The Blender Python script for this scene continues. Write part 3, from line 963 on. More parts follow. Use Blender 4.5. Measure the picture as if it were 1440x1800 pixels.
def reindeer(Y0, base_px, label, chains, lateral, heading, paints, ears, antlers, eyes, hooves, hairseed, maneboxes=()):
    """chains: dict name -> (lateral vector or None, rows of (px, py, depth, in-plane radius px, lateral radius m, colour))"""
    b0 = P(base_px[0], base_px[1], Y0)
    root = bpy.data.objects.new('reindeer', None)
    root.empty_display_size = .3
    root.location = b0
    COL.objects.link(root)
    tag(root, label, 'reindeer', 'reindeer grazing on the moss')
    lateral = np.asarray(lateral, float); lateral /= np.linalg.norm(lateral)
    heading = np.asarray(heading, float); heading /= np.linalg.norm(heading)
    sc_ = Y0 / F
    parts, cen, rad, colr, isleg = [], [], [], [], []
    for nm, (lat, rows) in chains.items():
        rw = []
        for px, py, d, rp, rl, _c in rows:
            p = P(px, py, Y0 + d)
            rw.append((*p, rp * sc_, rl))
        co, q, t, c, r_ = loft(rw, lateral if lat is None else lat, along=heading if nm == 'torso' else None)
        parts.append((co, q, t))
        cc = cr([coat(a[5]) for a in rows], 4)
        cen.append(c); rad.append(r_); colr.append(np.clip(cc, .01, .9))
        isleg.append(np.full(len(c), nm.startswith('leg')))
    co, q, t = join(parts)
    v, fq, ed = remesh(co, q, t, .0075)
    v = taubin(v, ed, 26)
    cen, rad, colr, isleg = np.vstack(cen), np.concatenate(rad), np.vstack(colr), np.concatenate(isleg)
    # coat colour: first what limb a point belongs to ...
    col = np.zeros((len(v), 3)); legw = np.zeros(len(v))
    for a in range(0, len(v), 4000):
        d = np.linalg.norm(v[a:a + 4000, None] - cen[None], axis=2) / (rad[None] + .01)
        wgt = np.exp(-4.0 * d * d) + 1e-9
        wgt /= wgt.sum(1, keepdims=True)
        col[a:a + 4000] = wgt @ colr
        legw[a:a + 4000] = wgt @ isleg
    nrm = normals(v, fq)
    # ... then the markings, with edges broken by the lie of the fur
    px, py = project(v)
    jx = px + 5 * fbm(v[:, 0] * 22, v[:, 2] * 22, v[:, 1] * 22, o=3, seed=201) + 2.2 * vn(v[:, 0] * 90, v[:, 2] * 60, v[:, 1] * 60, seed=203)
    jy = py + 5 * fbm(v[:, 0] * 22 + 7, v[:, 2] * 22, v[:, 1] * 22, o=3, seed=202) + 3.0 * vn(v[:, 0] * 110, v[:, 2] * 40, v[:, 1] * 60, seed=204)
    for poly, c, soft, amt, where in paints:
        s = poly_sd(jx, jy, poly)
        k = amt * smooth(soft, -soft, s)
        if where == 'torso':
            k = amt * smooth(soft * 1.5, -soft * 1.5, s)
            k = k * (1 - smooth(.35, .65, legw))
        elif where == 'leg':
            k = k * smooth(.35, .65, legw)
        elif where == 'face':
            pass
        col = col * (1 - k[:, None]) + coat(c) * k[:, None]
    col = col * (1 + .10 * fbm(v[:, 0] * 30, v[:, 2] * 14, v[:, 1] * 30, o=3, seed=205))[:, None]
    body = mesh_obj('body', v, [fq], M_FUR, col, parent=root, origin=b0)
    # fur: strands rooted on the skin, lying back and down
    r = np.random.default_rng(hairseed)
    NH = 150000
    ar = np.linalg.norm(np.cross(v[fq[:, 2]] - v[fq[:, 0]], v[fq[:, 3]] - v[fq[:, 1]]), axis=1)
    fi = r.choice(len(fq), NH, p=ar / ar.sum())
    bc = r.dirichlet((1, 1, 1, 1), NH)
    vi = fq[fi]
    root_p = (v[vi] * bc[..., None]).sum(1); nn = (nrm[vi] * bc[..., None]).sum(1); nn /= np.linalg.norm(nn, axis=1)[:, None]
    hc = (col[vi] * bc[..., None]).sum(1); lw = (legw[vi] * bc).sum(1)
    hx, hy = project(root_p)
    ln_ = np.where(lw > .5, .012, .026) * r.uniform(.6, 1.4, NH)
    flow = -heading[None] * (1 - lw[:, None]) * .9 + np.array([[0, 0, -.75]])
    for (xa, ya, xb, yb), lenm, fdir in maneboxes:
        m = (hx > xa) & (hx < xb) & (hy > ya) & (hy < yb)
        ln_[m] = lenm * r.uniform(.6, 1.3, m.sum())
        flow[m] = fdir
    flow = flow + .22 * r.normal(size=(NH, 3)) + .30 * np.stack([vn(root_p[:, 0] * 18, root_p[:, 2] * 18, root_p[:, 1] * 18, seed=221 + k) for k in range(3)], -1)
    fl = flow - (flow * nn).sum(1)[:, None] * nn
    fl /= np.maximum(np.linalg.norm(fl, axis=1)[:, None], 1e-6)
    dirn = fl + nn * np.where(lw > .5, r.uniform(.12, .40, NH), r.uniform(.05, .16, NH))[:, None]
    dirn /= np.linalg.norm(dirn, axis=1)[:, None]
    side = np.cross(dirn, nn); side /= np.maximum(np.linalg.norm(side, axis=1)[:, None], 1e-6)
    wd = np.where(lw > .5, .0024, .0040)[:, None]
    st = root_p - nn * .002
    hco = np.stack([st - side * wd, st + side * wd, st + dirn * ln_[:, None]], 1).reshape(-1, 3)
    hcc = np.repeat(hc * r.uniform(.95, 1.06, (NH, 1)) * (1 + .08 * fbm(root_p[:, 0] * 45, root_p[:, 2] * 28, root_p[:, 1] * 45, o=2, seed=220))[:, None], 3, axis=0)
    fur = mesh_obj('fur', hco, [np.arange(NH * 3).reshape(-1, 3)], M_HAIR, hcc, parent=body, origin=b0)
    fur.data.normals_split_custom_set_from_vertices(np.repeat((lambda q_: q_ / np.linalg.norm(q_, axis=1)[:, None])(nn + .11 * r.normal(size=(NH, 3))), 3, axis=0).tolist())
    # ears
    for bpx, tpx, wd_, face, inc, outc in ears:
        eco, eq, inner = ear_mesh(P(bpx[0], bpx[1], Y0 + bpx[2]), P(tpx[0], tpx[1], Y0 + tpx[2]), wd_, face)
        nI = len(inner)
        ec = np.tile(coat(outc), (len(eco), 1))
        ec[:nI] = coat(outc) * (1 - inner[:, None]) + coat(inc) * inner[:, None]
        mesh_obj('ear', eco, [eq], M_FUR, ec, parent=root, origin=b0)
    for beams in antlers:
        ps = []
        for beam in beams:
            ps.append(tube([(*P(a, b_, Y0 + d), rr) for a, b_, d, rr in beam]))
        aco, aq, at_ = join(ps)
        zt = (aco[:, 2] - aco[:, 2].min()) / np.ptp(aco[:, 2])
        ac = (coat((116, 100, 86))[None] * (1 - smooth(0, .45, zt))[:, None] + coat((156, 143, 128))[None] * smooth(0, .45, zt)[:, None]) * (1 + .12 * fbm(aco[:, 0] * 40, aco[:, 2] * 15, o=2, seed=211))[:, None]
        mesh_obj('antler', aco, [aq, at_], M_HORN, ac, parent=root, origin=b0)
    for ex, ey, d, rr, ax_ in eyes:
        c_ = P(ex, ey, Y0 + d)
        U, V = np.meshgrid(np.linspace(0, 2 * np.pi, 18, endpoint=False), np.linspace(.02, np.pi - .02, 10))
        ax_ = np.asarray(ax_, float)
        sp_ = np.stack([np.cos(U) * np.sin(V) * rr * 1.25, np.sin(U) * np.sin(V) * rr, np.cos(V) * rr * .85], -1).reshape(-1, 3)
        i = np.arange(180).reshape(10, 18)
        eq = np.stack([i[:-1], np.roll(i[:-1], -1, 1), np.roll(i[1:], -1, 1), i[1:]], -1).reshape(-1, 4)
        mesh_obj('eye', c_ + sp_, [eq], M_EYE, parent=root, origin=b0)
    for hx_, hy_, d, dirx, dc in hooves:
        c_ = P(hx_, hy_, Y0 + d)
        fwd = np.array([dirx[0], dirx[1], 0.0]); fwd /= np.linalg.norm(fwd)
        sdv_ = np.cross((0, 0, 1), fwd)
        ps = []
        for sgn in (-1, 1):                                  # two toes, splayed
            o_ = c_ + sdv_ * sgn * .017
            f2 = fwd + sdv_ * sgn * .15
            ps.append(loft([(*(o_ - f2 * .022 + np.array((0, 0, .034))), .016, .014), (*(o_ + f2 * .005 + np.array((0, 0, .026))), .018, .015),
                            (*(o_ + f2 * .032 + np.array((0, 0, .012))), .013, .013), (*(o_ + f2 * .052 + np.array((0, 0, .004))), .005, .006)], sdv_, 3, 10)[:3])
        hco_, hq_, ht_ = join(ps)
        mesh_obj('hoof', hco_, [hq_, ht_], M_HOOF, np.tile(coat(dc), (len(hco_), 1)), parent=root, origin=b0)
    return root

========

- **What is being asked**
Collect, from the material above, every line containing the word "parts".

- **Answer to the exercise**
The Blender Python script for this scene continues. Write part 3, from line 963 on. More parts follow. Use Blender 4.5. Measure the picture as if it were 1440x1800 pixels.
    parts, cen, rad, colr, isleg = [], [], [], [], []
        parts.append((co, q, t))
    co, q, t = join(parts)